> [Written exercise] Return the entries below in their exact form, leaving the pictures out.

(Extracted data entries)
*****
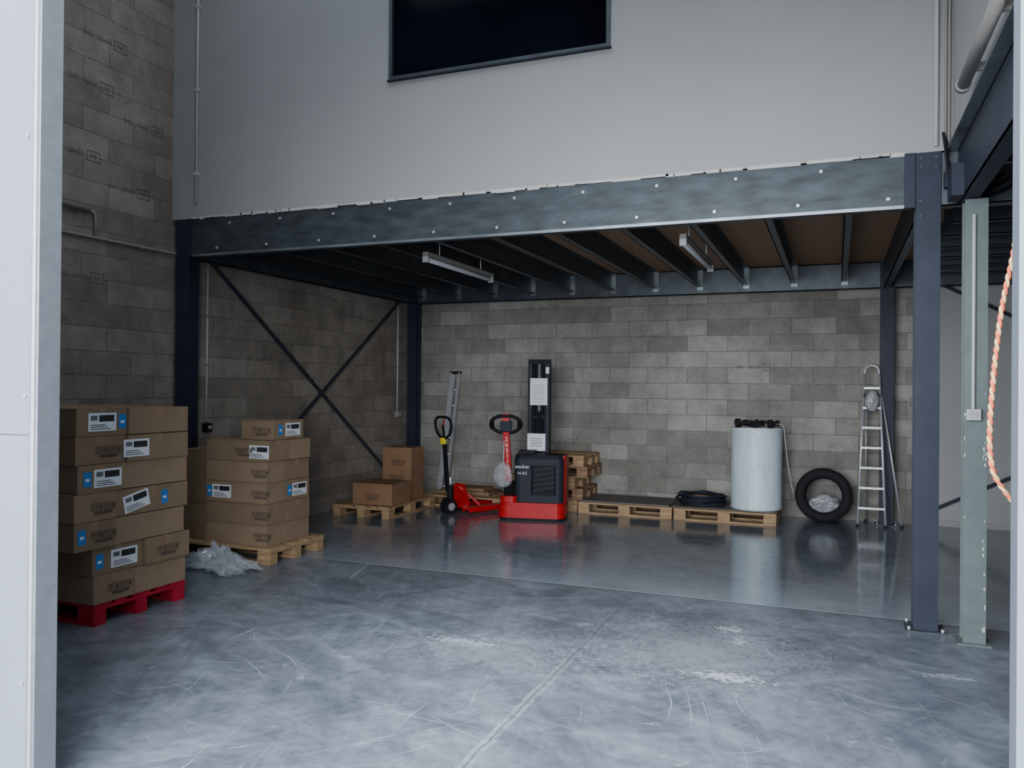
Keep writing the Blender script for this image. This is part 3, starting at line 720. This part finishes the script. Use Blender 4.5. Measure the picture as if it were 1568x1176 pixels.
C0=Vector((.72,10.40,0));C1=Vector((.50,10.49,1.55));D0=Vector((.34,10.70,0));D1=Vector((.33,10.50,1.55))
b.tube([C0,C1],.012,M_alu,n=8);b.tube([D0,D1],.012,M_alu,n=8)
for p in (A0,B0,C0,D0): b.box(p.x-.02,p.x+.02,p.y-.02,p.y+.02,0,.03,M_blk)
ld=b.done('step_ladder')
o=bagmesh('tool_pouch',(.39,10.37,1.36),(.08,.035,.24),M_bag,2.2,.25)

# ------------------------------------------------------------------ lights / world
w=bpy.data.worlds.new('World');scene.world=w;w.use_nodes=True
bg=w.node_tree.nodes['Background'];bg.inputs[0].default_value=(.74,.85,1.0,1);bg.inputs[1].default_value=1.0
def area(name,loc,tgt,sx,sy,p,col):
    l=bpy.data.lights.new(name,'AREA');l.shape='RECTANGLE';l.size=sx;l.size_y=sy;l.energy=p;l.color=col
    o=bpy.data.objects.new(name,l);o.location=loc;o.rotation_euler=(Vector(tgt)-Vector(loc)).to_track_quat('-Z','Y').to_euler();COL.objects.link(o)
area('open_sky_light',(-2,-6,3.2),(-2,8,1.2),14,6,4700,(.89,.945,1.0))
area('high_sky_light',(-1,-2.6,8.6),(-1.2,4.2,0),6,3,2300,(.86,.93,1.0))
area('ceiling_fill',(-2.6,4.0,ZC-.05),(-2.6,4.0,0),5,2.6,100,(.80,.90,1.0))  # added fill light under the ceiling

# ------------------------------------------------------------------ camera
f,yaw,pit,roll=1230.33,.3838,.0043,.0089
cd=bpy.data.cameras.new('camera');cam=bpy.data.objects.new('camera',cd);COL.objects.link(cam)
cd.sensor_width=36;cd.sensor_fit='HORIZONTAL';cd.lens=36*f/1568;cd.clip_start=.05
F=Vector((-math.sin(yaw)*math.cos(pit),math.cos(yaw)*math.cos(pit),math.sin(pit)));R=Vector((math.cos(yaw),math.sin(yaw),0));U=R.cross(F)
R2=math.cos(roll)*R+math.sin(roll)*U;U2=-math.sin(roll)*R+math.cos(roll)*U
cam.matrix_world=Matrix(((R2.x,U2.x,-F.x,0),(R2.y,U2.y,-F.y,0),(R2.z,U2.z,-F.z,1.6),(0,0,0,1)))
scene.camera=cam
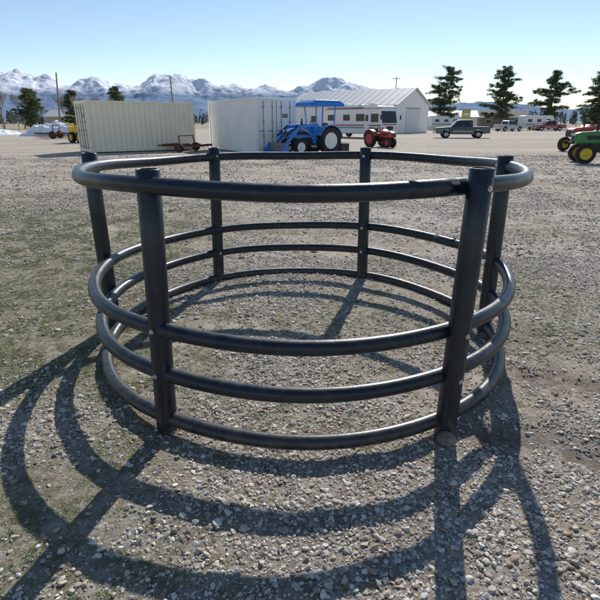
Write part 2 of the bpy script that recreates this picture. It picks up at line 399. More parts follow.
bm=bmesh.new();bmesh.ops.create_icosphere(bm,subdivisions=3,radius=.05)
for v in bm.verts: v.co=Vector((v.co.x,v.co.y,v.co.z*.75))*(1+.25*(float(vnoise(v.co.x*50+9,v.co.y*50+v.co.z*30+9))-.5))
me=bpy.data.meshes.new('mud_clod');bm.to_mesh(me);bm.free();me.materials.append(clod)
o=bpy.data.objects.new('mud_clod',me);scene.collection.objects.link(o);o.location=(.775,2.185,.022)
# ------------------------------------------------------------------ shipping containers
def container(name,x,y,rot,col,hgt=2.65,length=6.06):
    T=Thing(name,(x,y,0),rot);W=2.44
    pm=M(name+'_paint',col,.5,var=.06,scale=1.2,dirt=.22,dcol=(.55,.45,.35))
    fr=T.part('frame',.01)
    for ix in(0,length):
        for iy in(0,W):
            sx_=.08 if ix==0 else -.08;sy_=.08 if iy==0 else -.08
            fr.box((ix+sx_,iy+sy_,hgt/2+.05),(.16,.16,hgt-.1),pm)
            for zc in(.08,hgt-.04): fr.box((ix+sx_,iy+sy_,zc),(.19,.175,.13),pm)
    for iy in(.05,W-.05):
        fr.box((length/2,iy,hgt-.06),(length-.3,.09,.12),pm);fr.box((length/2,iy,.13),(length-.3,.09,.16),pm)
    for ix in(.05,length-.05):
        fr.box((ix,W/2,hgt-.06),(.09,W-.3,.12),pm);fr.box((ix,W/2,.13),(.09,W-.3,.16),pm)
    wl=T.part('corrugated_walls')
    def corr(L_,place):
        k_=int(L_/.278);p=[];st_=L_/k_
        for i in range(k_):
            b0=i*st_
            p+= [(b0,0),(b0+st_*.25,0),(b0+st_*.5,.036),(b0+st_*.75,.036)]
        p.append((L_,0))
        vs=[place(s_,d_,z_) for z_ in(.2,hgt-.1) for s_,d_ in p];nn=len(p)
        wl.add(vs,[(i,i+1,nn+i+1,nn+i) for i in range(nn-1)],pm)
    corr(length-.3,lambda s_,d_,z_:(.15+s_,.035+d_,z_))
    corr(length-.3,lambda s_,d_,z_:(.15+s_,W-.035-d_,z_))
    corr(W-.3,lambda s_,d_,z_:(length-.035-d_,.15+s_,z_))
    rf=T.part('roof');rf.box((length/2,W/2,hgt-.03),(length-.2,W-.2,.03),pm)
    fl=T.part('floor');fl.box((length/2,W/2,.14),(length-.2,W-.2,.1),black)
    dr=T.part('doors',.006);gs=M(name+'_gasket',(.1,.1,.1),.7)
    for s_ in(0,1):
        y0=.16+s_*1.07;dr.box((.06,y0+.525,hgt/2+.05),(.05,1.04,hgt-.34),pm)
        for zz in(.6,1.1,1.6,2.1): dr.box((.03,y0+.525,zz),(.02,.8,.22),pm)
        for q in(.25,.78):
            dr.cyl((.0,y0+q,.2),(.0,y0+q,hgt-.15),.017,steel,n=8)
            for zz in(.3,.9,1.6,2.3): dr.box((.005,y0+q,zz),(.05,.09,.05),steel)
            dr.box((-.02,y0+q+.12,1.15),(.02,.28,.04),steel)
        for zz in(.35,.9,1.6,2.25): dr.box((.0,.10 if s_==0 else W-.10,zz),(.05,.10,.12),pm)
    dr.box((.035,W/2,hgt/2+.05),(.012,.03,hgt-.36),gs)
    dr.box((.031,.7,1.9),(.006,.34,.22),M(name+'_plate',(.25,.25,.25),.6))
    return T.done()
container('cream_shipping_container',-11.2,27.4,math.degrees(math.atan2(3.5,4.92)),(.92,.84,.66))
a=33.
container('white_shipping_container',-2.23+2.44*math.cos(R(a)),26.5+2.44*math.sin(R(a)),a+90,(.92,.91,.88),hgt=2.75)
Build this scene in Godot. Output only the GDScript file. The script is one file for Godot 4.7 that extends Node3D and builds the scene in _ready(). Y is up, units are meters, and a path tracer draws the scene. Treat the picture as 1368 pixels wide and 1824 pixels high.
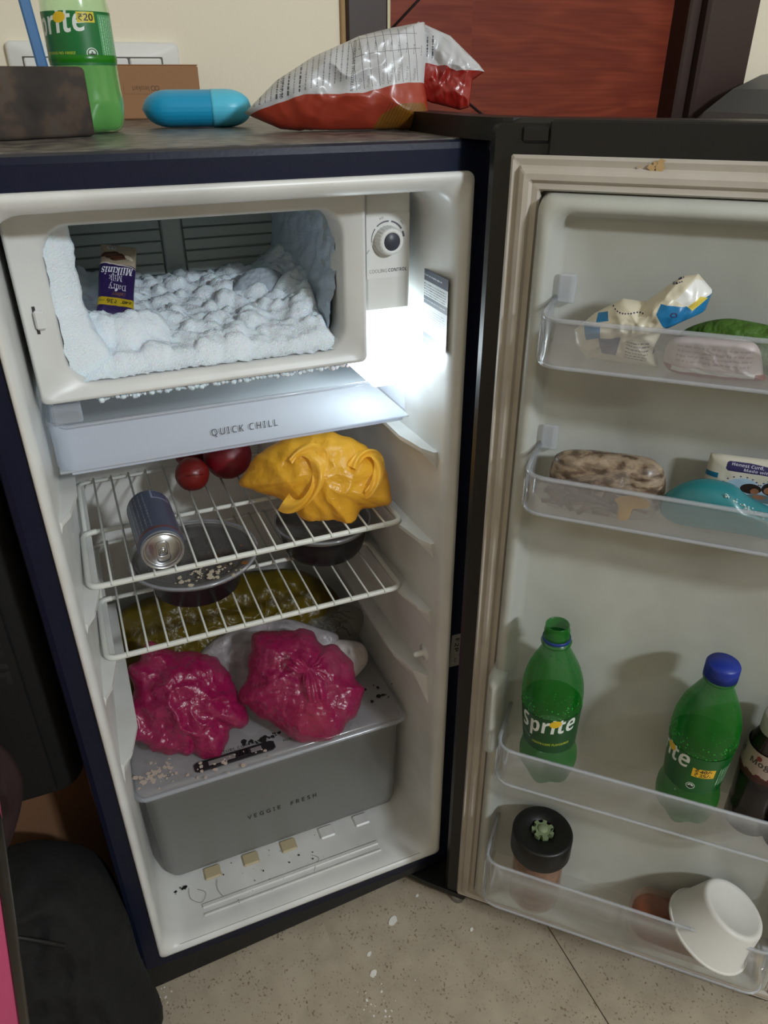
*****
> [Answer in full]
Keep writing the Blender script for this image. This is part 3, starting at line 720. This part finishes the script. Use Blender 4.5. Measure the picture as if it were 1568x1176 pixels.
C0=Vector((.72,10.40,0));C1=Vector((.50,10.49,1.55));D0=Vector((.34,10.70,0));D1=Vector((.33,10.50,1.55))
b.tube([C0,C1],.012,M_alu,n=8);b.tube([D0,D1],.012,M_alu,n=8)
for p in (A0,B0,C0,D0): b.box(p.x-.02,p.x+.02,p.y-.02,p.y+.02,0,.03,M_blk)
ld=b.done('step_ladder')
o=bagmesh('tool_pouch',(.39,10.37,1.36),(.08,.035,.24),M_bag,2.2,.25)

# ------------------------------------------------------------------ lights / world
w=bpy.data.worlds.new('World');scene.world=w;w.use_nodes=True
bg=w.node_tree.nodes['Background'];bg.inputs[0].default_value=(.74,.85,1.0,1);bg.inputs[1].default_value=1.0
def area(name,loc,tgt,sx,sy,p,col):
    l=bpy.data.lights.new(name,'AREA');l.shape='RECTANGLE';l.size=sx;l.size_y=sy;l.energy=p;l.color=col
    o=bpy.data.objects.new(name,l);o.location=loc;o.rotation_euler=(Vector(tgt)-Vector(loc)).to_track_quat('-Z','Y').to_euler();COL.objects.link(o)
area('open_sky_light',(-2,-6,3.2),(-2,8,1.2),14,6,4700,(.89,.945,1.0))
area('high_sky_light',(-1,-2.6,8.6),(-1.2,4.2,0),6,3,2300,(.86,.93,1.0))
area('ceiling_fill',(-2.6,4.0,ZC-.05),(-2.6,4.0,0),5,2.6,100,(.80,.90,1.0))  # added fill light under the ceiling

# ------------------------------------------------------------------ camera
f,yaw,pit,roll=1230.33,.3838,.0043,.0089
cd=bpy.data.cameras.new('camera');cam=bpy.data.objects.new('camera',cd);COL.objects.link(cam)
cd.sensor_width=36;cd.sensor_fit='HORIZONTAL';cd.lens=36*f/1568;cd.clip_start=.05
F=Vector((-math.sin(yaw)*math.cos(pit),math.cos(yaw)*math.cos(pit),math.sin(pit)));R=Vector((math.cos(yaw),math.sin(yaw),0));U=R.cross(F)
R2=math.cos(roll)*R+math.sin(roll)*U;U2=-math.sin(roll)*R+math.cos(roll)*U
cam.matrix_world=Matrix(((R2.x,U2.x,-F.x,0),(R2.y,U2.y,-F.y,0),(R2.z,U2.z,-F.z,1.6),(0,0,0,1)))
scene.camera=cam
Write part 2 of the bpy script that recreates this picture. It picks up at line 399. More parts follow.
bm=bmesh.new();bmesh.ops.create_icosphere(bm,subdivisions=3,radius=.05)
for v in bm.verts: v.co=Vector((v.co.x,v.co.y,v.co.z*.75))*(1+.25*(float(vnoise(v.co.x*50+9,v.co.y*50+v.co.z*30+9))-.5))
me=bpy.data.meshes.new('mud_clod');bm.to_mesh(me);bm.free();me.materials.append(clod)
o=bpy.data.objects.new('mud_clod',me);scene.collection.objects.link(o);o.location=(.775,2.185,.022)
# ------------------------------------------------------------------ shipping containers
def container(name,x,y,rot,col,hgt=2.65,length=6.06):
    T=Thing(name,(x,y,0),rot);W=2.44
    pm=M(name+'_paint',col,.5,var=.06,scale=1.2,dirt=.22,dcol=(.55,.45,.35))
    fr=T.part('frame',.01)
    for ix in(0,length):
        for iy in(0,W):
            sx_=.08 if ix==0 else -.08;sy_=.08 if iy==0 else -.08
            fr.box((ix+sx_,iy+sy_,hgt/2+.05),(.16,.16,hgt-.1),pm)
            for zc in(.08,hgt-.04): fr.box((ix+sx_,iy+sy_,zc),(.19,.175,.13),pm)
    for iy in(.05,W-.05):
        fr.box((length/2,iy,hgt-.06),(length-.3,.09,.12),pm);fr.box((length/2,iy,.13),(length-.3,.09,.16),pm)
    for ix in(.05,length-.05):
        fr.box((ix,W/2,hgt-.06),(.09,W-.3,.12),pm);fr.box((ix,W/2,.13),(.09,W-.3,.16),pm)
    wl=T.part('corrugated_walls')
    def corr(L_,place):
        k_=int(L_/.278);p=[];st_=L_/k_
        for i in range(k_):
            b0=i*st_
            p+= [(b0,0),(b0+st_*.25,0),(b0+st_*.5,.036),(b0+st_*.75,.036)]
        p.append((L_,0))
        vs=[place(s_,d_,z_) for z_ in(.2,hgt-.1) for s_,d_ in p];nn=len(p)
        wl.add(vs,[(i,i+1,nn+i+1,nn+i) for i in range(nn-1)],pm)
    corr(length-.3,lambda s_,d_,z_:(.15+s_,.035+d_,z_))
    corr(length-.3,lambda s_,d_,z_:(.15+s_,W-.035-d_,z_))
    corr(W-.3,lambda s_,d_,z_:(length-.035-d_,.15+s_,z_))
    rf=T.part('roof');rf.box((length/2,W/2,hgt-.03),(length-.2,W-.2,.03),pm)
    fl=T.part('floor');fl.box((length/2,W/2,.14),(length-.2,W-.2,.1),black)
    dr=T.part('doors',.006);gs=M(name+'_gasket',(.1,.1,.1),.7)
    for s_ in(0,1):
        y0=.16+s_*1.07;dr.box((.06,y0+.525,hgt/2+.05),(.05,1.04,hgt-.34),pm)
        for zz in(.6,1.1,1.6,2.1): dr.box((.03,y0+.525,zz),(.02,.8,.22),pm)
        for q in(.25,.78):
            dr.cyl((.0,y0+q,.2),(.0,y0+q,hgt-.15),.017,steel,n=8)
            for zz in(.3,.9,1.6,2.3): dr.box((.005,y0+q,zz),(.05,.09,.05),steel)
            dr.box((-.02,y0+q+.12,1.15),(.02,.28,.04),steel)
        for zz in(.35,.9,1.6,2.25): dr.box((.0,.10 if s_==0 else W-.10,zz),(.05,.10,.12),pm)
    dr.box((.035,W/2,hgt/2+.05),(.012,.03,hgt-.36),gs)
    dr.box((.031,.7,1.9),(.006,.34,.22),M(name+'_plate',(.25,.25,.25),.6))
    return T.done()
container('cream_shipping_container',-11.2,27.4,math.degrees(math.atan2(3.5,4.92)),(.92,.84,.66))
a=33.
container('white_shipping_container',-2.23+2.44*math.cos(R(a)),26.5+2.44*math.sin(R(a)),a+90,(.92,.91,.88),hgt=2.75)
Build this scene in Godot. Output only the GDScript file. The script is one file for Godot 4.7 that extends Node3D and builds the scene in _ready(). Y is up, units are meters, and a path tracer draws the scene. Treat the picture as 1368 pixels wide and 1824 pixels high.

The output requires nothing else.